Turkish Sports Club Galatasaray joins UNDP to End Poverty by 2030

UNDP (The UN Development Programme) signed an agreement with Turkey’s Galatasaray Sports Club to generate additional momentum around the Sustainable Development Goals (SDGs), which aim to end poverty by 2030.

In 2015, the world adopted the 17 global goals to end poverty and hunger, empower women and girls, protect the planet, and ensure prosperity for all as part of a new global development agenda containing specific targets to be achieved over the next 15 years.

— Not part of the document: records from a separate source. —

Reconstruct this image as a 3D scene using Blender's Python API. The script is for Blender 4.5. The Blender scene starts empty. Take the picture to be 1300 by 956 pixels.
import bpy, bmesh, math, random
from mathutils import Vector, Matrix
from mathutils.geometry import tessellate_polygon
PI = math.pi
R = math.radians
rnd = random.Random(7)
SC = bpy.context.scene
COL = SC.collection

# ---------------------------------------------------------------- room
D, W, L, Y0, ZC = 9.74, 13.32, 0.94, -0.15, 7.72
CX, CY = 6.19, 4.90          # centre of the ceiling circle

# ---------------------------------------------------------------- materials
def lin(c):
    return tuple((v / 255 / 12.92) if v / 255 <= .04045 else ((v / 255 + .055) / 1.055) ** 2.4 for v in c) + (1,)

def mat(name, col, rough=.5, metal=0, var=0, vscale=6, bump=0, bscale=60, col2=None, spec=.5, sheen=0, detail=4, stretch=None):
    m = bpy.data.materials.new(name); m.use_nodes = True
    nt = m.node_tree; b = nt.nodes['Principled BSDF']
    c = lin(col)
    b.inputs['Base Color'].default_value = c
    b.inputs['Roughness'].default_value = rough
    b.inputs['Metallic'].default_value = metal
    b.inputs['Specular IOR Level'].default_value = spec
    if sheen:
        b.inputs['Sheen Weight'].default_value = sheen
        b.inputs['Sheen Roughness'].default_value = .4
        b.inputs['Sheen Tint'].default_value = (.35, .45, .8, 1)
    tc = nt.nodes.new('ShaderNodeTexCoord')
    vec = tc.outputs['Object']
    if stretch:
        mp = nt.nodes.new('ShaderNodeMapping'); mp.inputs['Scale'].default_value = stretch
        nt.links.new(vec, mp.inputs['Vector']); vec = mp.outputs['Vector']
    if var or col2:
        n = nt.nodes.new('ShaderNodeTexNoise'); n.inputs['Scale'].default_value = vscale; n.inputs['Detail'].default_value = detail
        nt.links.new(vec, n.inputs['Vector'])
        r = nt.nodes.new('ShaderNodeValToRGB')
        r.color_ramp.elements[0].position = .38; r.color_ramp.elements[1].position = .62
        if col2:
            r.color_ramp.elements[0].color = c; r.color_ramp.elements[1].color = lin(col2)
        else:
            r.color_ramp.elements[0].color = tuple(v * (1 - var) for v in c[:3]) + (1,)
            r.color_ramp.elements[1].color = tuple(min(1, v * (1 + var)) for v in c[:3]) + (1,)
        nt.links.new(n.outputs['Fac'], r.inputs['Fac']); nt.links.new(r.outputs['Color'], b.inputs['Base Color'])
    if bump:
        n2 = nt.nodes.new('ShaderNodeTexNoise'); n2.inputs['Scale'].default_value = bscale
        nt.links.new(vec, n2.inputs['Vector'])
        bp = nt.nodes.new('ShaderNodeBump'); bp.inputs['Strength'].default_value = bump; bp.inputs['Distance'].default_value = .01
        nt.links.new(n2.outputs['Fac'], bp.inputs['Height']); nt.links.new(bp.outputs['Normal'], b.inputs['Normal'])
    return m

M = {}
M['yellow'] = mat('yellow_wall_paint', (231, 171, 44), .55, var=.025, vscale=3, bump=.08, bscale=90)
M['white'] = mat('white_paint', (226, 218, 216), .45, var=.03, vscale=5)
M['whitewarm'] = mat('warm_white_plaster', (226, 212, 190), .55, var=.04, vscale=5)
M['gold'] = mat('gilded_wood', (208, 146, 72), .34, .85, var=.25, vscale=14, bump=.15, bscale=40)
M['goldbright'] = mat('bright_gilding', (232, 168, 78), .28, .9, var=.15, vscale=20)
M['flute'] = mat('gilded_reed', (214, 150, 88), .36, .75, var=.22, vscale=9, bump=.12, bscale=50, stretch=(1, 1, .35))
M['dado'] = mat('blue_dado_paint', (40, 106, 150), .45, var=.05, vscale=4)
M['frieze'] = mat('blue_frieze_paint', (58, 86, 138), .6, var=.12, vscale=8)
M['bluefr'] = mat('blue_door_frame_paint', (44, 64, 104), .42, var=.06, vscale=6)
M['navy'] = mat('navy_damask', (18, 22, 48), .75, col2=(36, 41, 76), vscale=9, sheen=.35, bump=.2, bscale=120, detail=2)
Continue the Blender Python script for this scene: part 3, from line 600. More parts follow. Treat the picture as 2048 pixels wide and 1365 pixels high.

“Sports can unleash an incredible amount of positive energy for achieving great causes,” said Cihan Sultanoğlu, UN Assistant Secretary-General and Director of UNDP’s Regional Bureau for Europe and the Commonwealth of Independent States (CIS) at the signing ceremony. “With support from Galatasaray, the world’s anti-poverty efforts will get an enormous boost,” she added.

“We are proud the club’s reputation as a world-class football team, as an education institution, and as an international sports brand can help tell the world that ending poverty is possible,” said Dursun Özbek, the President of Galatasaray. “This is our chance to get people involved and make a global impact.”

At the signing ceremony, UNDP and Galatasaray also unveiled a public service announcement in which four players – captain Selçuk İnan of Turkey, goalkeeper Fernando Muslera of Uruguay, Aurélien Chedjou of Cameroon, and the Netherlands’ Wesley Sneijder — are seen kicking the ball and urging people to “leave no one behind” in four languages.

UNDP and Galatasaray will raise funds for a diversity of programs to tackle poverty, inequalities and exclusion across the world by organizing football matches and campaigns.

Galatasaray won the UEFA Cup and UEFA Super Cup in 2000, becoming the first and only Turkish football team to win a European trophy. The club’s logo is adorned with four stars, representing 20 victories in the Super League. Based in Istanbul, it also operates a large network of schools and sports facilities. The club has a tradition of embracing social causes in Turkey, having, for instance, set up aid campaigns for victims of a coal-mining disaster and flood-affected communities in 2014 and 2015 respectively.

UNDP has been using football to highlight important global issues, sponsoring an annual Match Against Poverty under the leadership of football legends Zinédine Zidane of France and Ronaldo of Brazil since 2003. The two players are UNDP Goodwill Ambassadors.